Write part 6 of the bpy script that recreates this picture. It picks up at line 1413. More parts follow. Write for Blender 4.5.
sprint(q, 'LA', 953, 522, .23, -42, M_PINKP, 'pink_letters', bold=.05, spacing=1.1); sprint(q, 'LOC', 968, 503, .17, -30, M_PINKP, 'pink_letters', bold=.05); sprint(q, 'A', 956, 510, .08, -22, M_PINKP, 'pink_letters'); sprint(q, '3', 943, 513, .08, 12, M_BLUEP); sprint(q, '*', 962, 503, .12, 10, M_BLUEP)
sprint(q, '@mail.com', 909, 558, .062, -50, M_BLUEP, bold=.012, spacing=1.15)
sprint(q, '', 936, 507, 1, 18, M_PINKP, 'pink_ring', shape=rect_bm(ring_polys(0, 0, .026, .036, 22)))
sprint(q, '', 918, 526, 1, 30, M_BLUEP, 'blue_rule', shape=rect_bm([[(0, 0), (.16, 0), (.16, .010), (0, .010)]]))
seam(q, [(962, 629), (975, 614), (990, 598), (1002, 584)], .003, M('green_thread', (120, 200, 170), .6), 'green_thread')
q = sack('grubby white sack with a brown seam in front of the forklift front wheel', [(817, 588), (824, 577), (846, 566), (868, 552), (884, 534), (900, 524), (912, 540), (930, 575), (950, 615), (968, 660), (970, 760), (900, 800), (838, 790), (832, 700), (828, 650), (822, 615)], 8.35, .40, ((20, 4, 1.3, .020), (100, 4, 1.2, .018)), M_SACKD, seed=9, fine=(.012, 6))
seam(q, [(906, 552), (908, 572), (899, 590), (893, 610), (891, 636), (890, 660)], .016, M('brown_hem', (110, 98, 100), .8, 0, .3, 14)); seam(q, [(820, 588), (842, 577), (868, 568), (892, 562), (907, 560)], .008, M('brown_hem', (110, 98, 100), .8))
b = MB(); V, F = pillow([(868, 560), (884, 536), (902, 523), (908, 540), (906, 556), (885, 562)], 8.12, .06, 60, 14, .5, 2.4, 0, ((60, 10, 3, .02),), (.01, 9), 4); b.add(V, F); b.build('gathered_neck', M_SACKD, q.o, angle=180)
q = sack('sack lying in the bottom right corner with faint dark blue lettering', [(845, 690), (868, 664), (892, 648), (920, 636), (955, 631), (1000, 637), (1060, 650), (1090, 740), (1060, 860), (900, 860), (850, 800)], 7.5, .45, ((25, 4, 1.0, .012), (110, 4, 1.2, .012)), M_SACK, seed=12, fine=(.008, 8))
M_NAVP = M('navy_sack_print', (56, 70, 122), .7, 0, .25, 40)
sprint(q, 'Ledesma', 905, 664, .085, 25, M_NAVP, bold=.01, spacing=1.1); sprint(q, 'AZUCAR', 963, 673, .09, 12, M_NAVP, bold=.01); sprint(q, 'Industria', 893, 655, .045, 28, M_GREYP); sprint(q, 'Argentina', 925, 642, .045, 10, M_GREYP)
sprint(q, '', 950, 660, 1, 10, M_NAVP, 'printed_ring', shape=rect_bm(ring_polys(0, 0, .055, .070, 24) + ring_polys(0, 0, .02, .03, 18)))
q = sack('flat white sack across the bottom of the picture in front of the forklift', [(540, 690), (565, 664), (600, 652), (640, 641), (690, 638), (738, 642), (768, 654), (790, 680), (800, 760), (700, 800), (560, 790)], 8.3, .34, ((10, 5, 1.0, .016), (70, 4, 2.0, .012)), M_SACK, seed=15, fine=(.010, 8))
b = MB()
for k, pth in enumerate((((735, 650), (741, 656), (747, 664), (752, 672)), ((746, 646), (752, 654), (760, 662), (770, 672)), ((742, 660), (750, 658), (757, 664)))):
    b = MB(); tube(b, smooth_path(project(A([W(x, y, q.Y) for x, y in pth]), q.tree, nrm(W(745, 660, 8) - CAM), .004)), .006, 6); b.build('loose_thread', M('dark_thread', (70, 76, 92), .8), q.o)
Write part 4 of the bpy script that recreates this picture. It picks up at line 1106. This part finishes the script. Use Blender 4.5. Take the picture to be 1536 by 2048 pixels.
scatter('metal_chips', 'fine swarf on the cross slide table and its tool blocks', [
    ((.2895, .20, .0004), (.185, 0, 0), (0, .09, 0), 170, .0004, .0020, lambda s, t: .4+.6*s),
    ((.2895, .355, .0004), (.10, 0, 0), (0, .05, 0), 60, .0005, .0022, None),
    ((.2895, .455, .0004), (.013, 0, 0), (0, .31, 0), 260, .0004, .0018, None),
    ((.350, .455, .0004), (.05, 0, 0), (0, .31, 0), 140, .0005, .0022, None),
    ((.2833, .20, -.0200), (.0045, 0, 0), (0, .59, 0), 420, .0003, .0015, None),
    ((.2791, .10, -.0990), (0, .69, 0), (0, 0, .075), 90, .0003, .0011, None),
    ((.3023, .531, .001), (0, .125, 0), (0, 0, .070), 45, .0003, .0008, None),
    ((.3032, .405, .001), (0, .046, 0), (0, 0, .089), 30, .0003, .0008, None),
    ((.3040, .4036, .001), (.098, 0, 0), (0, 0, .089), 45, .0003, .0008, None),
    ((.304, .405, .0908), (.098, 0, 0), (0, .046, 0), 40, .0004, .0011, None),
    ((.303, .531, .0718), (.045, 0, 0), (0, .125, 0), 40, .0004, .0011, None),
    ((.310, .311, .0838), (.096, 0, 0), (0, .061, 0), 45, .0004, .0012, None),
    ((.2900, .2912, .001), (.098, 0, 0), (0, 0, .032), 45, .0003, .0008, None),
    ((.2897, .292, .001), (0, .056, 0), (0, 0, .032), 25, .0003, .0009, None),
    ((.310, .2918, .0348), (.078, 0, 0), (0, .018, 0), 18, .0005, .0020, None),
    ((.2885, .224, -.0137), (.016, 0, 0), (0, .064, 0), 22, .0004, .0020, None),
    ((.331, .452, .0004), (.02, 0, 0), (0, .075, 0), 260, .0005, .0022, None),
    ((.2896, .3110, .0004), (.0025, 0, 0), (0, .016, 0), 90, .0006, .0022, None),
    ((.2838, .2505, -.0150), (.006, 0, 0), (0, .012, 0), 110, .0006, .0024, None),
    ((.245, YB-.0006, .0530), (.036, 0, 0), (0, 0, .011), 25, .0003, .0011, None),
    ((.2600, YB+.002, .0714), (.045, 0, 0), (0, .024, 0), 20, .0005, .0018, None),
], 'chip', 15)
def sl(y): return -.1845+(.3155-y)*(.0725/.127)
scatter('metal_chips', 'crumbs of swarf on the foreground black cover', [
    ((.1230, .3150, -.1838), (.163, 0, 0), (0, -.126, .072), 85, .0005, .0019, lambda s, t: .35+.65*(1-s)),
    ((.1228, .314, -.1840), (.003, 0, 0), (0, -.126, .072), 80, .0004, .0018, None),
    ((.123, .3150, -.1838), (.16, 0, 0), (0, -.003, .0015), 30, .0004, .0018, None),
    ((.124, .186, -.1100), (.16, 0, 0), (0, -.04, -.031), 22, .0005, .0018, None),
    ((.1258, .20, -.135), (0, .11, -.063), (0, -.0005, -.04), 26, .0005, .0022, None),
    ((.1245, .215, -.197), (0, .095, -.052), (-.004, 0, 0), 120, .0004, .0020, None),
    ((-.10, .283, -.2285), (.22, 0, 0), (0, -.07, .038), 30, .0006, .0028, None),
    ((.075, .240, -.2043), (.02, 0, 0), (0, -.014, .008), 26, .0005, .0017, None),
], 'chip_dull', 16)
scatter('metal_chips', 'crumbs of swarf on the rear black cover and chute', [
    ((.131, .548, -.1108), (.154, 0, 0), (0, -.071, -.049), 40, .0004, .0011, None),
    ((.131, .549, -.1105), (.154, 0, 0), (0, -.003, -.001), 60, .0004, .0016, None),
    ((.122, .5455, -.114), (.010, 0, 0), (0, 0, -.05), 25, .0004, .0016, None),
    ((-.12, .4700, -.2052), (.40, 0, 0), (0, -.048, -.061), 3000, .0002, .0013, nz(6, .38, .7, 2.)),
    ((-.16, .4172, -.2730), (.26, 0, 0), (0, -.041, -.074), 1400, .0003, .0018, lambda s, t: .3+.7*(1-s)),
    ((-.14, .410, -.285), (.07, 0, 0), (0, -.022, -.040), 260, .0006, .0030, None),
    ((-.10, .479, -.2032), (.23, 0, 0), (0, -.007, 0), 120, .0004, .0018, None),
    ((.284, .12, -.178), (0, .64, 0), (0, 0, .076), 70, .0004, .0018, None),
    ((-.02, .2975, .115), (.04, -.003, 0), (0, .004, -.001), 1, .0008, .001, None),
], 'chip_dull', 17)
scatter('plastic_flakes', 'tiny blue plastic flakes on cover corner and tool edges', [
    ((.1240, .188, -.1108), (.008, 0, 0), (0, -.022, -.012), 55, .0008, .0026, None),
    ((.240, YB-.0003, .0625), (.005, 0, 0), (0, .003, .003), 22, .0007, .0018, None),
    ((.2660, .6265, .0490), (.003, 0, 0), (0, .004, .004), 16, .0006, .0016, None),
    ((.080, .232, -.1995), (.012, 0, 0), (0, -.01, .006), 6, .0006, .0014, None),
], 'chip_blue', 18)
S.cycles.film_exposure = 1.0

::::::::::

Copy every line of the records above that contains "Blender".

Write part 6 of the bpy script that recreates this picture. It picks up at line 1413. More parts follow. Write for Blender 4.5.
Write part 4 of the bpy script that recreates this picture. It picks up at line 1106. This part finishes the script. Use Blender 4.5. Take the picture to be 1536 by 2048 pixels.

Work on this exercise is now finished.